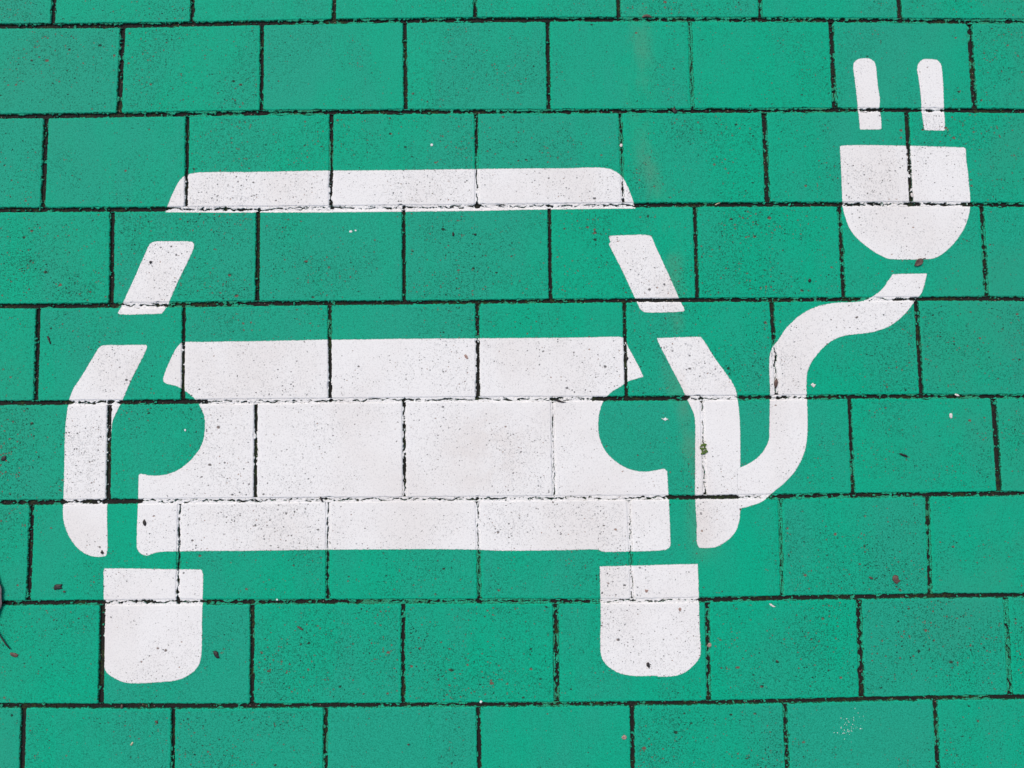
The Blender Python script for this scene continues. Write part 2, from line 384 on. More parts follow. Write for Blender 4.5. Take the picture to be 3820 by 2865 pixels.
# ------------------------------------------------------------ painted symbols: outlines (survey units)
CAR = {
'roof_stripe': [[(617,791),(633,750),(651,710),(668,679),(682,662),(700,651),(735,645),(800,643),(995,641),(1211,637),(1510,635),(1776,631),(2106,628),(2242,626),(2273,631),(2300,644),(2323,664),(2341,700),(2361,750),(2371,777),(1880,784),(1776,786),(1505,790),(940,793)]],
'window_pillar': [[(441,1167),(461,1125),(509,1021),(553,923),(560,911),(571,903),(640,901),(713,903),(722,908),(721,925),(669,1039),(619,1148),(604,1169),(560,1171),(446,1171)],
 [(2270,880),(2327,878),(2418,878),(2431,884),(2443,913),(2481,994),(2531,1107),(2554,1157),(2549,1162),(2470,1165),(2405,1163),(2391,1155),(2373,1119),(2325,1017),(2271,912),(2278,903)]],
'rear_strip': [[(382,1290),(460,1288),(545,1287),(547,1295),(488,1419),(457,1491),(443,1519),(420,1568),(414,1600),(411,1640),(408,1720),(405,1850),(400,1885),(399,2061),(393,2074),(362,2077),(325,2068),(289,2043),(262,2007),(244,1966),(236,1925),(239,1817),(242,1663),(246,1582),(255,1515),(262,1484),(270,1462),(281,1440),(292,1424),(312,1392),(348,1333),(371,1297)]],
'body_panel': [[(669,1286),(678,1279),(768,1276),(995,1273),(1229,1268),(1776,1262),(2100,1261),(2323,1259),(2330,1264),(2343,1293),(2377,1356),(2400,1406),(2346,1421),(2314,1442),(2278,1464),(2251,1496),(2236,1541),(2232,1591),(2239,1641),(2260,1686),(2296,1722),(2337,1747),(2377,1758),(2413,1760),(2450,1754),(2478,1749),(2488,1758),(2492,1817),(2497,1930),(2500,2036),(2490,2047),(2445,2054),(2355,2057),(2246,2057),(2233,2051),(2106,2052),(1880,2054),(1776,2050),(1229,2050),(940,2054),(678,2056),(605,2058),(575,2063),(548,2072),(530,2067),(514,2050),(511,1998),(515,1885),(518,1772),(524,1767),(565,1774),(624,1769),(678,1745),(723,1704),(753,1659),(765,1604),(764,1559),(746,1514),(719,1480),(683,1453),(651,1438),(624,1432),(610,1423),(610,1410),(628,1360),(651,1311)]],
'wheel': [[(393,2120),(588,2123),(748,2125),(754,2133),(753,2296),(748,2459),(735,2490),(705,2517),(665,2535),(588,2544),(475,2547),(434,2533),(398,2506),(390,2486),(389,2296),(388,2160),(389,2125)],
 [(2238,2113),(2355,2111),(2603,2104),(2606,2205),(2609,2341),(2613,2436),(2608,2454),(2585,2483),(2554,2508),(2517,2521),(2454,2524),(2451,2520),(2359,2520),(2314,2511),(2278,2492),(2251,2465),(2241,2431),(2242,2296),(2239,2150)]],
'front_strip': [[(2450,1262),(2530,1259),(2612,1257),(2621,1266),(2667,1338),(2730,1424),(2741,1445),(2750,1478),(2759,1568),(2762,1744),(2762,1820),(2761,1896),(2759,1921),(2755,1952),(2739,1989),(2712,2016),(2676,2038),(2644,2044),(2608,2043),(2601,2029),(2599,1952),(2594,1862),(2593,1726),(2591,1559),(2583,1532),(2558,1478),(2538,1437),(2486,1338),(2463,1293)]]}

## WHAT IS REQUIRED
Write out the material above once more, exactly as it reads, with no pictures.

## PROBLEM SOLUTION
The Blender Python script for this scene continues. Write part 2, from line 384 on. More parts follow. Write for Blender 4.5. Take the picture to be 3820 by 2865 pixels.
# ------------------------------------------------------------ painted symbols: outlines (survey units)
CAR = {
'roof_stripe': [[(617,791),(633,750),(651,710),(668,679),(682,662),(700,651),(735,645),(800,643),(995,641),(1211,637),(1510,635),(1776,631),(2106,628),(2242,626),(2273,631),(2300,644),(2323,664),(2341,700),(2361,750),(2371,777),(1880,784),(1776,786),(1505,790),(940,793)]],
'window_pillar': [[(441,1167),(461,1125),(509,1021),(553,923),(560,911),(571,903),(640,901),(713,903),(722,908),(721,925),(669,1039),(619,1148),(604,1169),(560,1171),(446,1171)],
 [(2270,880),(2327,878),(2418,878),(2431,884),(2443,913),(2481,994),(2531,1107),(2554,1157),(2549,1162),(2470,1165),(2405,1163),(2391,1155),(2373,1119),(2325,1017),(2271,912),(2278,903)]],
'rear_strip': [[(382,1290),(460,1288),(545,1287),(547,1295),(488,1419),(457,1491),(443,1519),(420,1568),(414,1600),(411,1640),(408,1720),(405,1850),(400,1885),(399,2061),(393,2074),(362,2077),(325,2068),(289,2043),(262,2007),(244,1966),(236,1925),(239,1817),(242,1663),(246,1582),(255,1515),(262,1484),(270,1462),(281,1440),(292,1424),(312,1392),(348,1333),(371,1297)]],
'body_panel': [[(669,1286),(678,1279),(768,1276),(995,1273),(1229,1268),(1776,1262),(2100,1261),(2323,1259),(2330,1264),(2343,1293),(2377,1356),(2400,1406),(2346,1421),(2314,1442),(2278,1464),(2251,1496),(2236,1541),(2232,1591),(2239,1641),(2260,1686),(2296,1722),(2337,1747),(2377,1758),(2413,1760),(2450,1754),(2478,1749),(2488,1758),(2492,1817),(2497,1930),(2500,2036),(2490,2047),(2445,2054),(2355,2057),(2246,2057),(2233,2051),(2106,2052),(1880,2054),(1776,2050),(1229,2050),(940,2054),(678,2056),(605,2058),(575,2063),(548,2072),(530,2067),(514,2050),(511,1998),(515,1885),(518,1772),(524,1767),(565,1774),(624,1769),(678,1745),(723,1704),(753,1659),(765,1604),(764,1559),(746,1514),(719,1480),(683,1453),(651,1438),(624,1432),(610,1423),(610,1410),(628,1360),(651,1311)]],
'wheel': [[(393,2120),(588,2123),(748,2125),(754,2133),(753,2296),(748,2459),(735,2490),(705,2517),(665,2535),(588,2544),(475,2547),(434,2533),(398,2506),(390,2486),(389,2296),(388,2160),(389,2125)],
 [(2238,2113),(2355,2111),(2603,2104),(2606,2205),(2609,2341),(2613,2436),(2608,2454),(2585,2483),(2554,2508),(2517,2521),(2454,2524),(2451,2520),(2359,2520),(2314,2511),(2278,2492),(2251,2465),(2241,2431),(2242,2296),(2239,2150)]],
'front_strip': [[(2450,1262),(2530,1259),(2612,1257),(2621,1266),(2667,1338),(2730,1424),(2741,1445),(2750,1478),(2759,1568),(2762,1744),(2762,1820),(2761,1896),(2759,1921),(2755,1952),(2739,1989),(2712,2016),(2676,2038),(2644,2044),(2608,2043),(2601,2029),(2599,1952),(2594,1862),(2593,1726),(2591,1559),(2583,1532),(2558,1478),(2538,1437),(2486,1338),(2463,1293)]]}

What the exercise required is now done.